Wave dynamics in random, absorptive or laseractive media

Abstract

We consider the behavior of light propagating in dielectrically disordered and energetically nonconservative material. Disorder and energy nonconservation can be dealt with via the use of the mathematical formalism commonly known as the Keldysh technique. We derive in the Keldysh formalism a field theory of light propagation in disordered, nonconservative media. This field theoretical formulation is commonly known as the nonlinear sigma model. We also show how to calculate physical quantities like correlation functions from the sigma model, and how a source term can be included in the action of the field theory. We apply the derived field theory to the calculation of full counting statistics. We derive a generating functional for the cumulants of energy transmitted through a weakly nonconservative one-dimensional disordered system. We find fluctuations of transmittance which is in accordance to Dorokhov’s distribution of transmission coefficients.
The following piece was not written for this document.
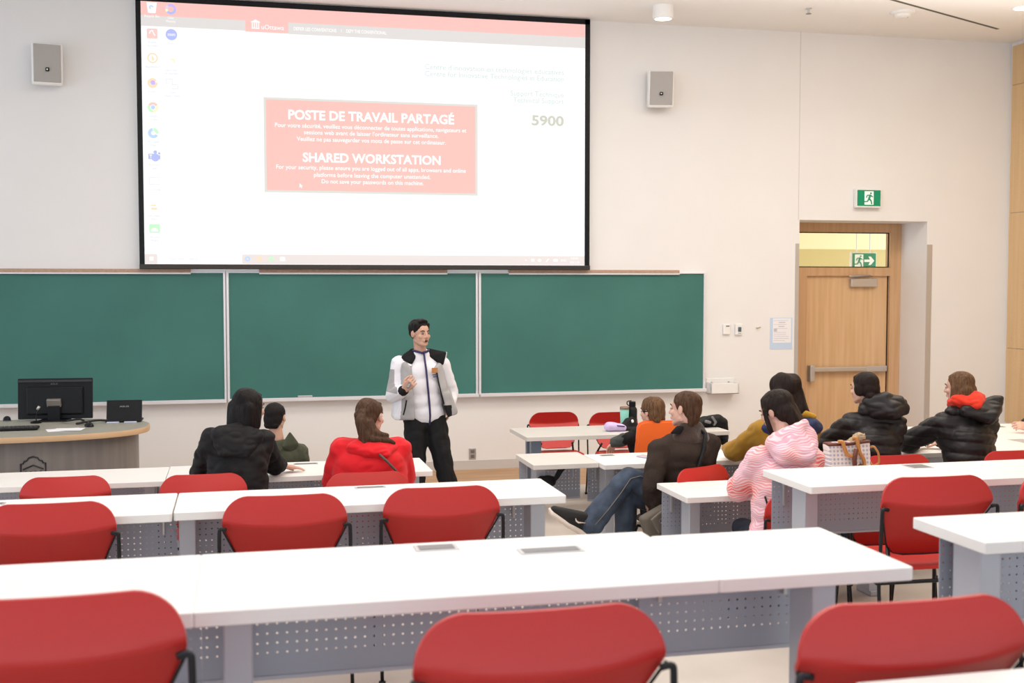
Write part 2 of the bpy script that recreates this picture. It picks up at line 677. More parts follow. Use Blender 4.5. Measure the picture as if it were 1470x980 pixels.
r = empty('chalk_eraser', (.664, WY - .055, BZ0 - .004), 0, 'small dark felt eraser on the chalk tray under the middle board', 'eraser')
bm = B()
bx(bm, .59, .74, WY - .08, WY - .03, BZ0 + .006, BZ0 + .022, .004)
build('handle', bm, M['alu'], r, off=r.location)
bm = B()
bx(bm, .59, .74, WY - .08, WY - .03, BZ0 - .004, BZ0 + .006, .002)
build('felt', bm, M['ink'], r, off=r.location)

# ------------------------------------------------------------------ projection screen
SY = 12.22
scr = empty('projection_screen', (1.4, SY, 2.19), 0, 'large pull-down projection screen showing a red and white desktop', 'projection screen')
SO = scr.location.copy()
M['s_white'] = screen_mat('projected white', (1, 1, 1), 1.0)
M['s_red'] = screen_mat('projected red', (.92, .50, .45), 1.0)
M['s_red2'] = screen_mat('projected banner red', (.93, .52, .48), 1.0)
M['s_grey'] = screen_mat('projected grey', (.72, .69, .67), 1.0)
M['s_bar'] = screen_mat('projected taskbar', (.80, .72, .69), 1.0)
M['s_edge'] = screen_mat('projected olive border', (.70, .70, .65), 1.0)
M['s_faint'] = screen_mat('projected pale text', (.62, .72, .71), 1.0)
M['s_num'] = screen_mat('projected number', (.58, .59, .50), 1.0)
M['s_label'] = screen_mat('projected icon label', (.55, .62, .68), 1.0)
M['s_blue'] = screen_mat('projected blue', (.42, .48, .92), 1.0)
M['s_sky'] = screen_mat('projected sky blue', (.48, .66, .95), 1.0)
M['s_orange'] = screen_mat('projected orange', (.97, .72, .48), 1.0)
M['s_yel'] = screen_mat('projected yellow', (.97, .86, .58), 1.0)
M['s_green'] = screen_mat('projected green', (.55, .90, .58), 1.0)
M['s_purple'] = screen_mat('projected purple', (.58, .45, .92), 1.0)
M['s_tomato'] = screen_mat('projected tomato', (.95, .58, .54), 1.0)
bm = B()
bx(bm, -.968, -.918, SY - .004, SY + .03, 2.19, 4.90)
bx(bm, 3.704, 3.760, SY - .004, SY + .03, 2.19, 4.90)
bx(bm, -.968, 3.760, SY - .004, SY + .03, 4.842, 4.90)
build('black_border', bm, M['blackp'], scr, off=SO)
bm = B()
bx(bm, -.97, 3.764, SY - .02, SY + .035, 2.176, 2.226, .006)
build('bottom_bar', bm, mat('dark bronze bar', (.05, .04, .035), .35, .5), scr, off=SO)
bm = B()
bx(bm, -.918, 3.704, SY, SY + .02, 2.20, 4.89)
surf = build('screen_fabric', bm, M['s_white'], scr, off=SO)


def flat(bm, pts, y):
    bm.faces.new([bm.verts.new((p[0], y, p[1])) for p in pts])


def frect(bm, x0, x1, z0, z1, y):
    flat(bm, [(x0, z0), (x1, z0), (x1, z1), (x0, z1)], y)


def disc(bm, cx, cz, r0, r1, y, a0=0, a1=2 * PI, n=20):
    for k in range(n):
        a, b = a0 + (a1 - a0) * k / n, a0 + (a1 - a0) * (k + 1) / n
        if r0 > 0:
            flat(bm, [(cx + r0 * math.cos(a), cz + r0 * math.sin(a)), (cx + r1 * math.cos(a), cz + r1 * math.sin(a)),
                      (cx + r1 * math.cos(b), cz + r1 * math.sin(b)), (cx + r0 * math.cos(b), cz + r0 * math.sin(b))], y)
        else:
            flat(bm, [(cx, cz), (cx + r1 * math.cos(a), cz + r1 * math.sin(a)), (cx + r1 * math.cos(b), cz + r1 * math.sin(b))], y)


def sbuild(name, bm, m, parent=None):
    return build(name, bm, m, parent or scr, off=SO)


y1, y2, y3 = SY - .001, SY - .002, SY - .003
bm = B()
frect(bm, -.917, 3.703, 4.702, 4.842, y1)
frect(bm, .097, .528, 4.59, 4.702, y1)
sbuild('red_banner', bm, M['s_red2'])
bm = B()
frect(bm, -.917, .097, 4.598, 4.702, y1)
frect(bm, .528, 3.703, 4.585, 4.702, y1)
sbuild('grey_band', bm, M['s_grey'])
bm = B()
frect(bm, -.917, -.796, 2.232, 2.328, y1)
frect(bm, .037, 3.703, 2.232, 2.328, y1)
sbuild('task_bar', bm, M['s_bar'])
bm = B()
frect(bm, .27, 2.507, 2.968, 3.936, y1)
pan = sbuild('notice_panel', bm, M['s_edge'])
bm = B()
frect(bm, .293, 2.482, 2.992, 3.914, y2)
sbuild('red_field', bm, M['s_red'], pan)


def text(body, x0, x1, z0, cap, m, name='text_line', bold=0., parent=None, root=None, y=None, off=None, align='L'):
    """one line of lettering scaled to run from x0 to x1 with capital height cap, baseline z0"""
    cu = bpy.data.curves.new('t', 'FONT')
    cu.body = body
    cu.size = 1
    cu.offset = bold
    cu.resolution_u = 3
    o = bpy.data.objects.new('t', cu)
    COL.objects.link(o)
    dg = bpy.context.evaluated_depsgraph_get()
    me = bpy.data.meshes.new_from_object(o.evaluated_get(dg))
    bpy.data.objects.remove(o)
    n = len(me.vertices)
    co = np.empty(n * 3)
    me.vertices.foreach_get('co', co)
    co = co.reshape(-1, 3)
    xa, xb = co[:, 0].min(), co[:, 0].max()
    sx = (x1 - x0) / (xb - xa)
    sz = cap / .73
    out = np.empty_like(co)
    of = off if off is not None else SO
    out[:, 0] = x0 + (co[:, 0] - xa) * sx - of[0]
    out[:, 1] = (y if y is not None else y3) - of[1]
    out[:, 2] = z0 + co[:, 1] * sz - of[2]
    me.vertices.foreach_set('co', out.ravel())
    me.materials.clear()
    me.materials.append(m)
    me.update()
    return link(name, me, parent or scr)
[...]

Our numerical results also agree quantitatively with previous diagrammatic results of low order cumulants. We apply the field theoretical formalism to random lasing. We calculate the photonic distribution function. We find that the distribution function obeys a nonlocal Fisher equation. Finally we consider the effect of the vector nature of light on wave properties, specifically whether polarization increases or decreases the propensity of light waves in disordered dielectric media to become localized (Anderson localization).We map the light polarization to a “pseudospin” degree of freedom which we then treat with techniques adapted from classical studies of electronic spin. We find that the polarization of light waves does in fact contribution to a diminished probability of return to the origin, the value of which determines of course the ease for the occurrence of Anderson localization.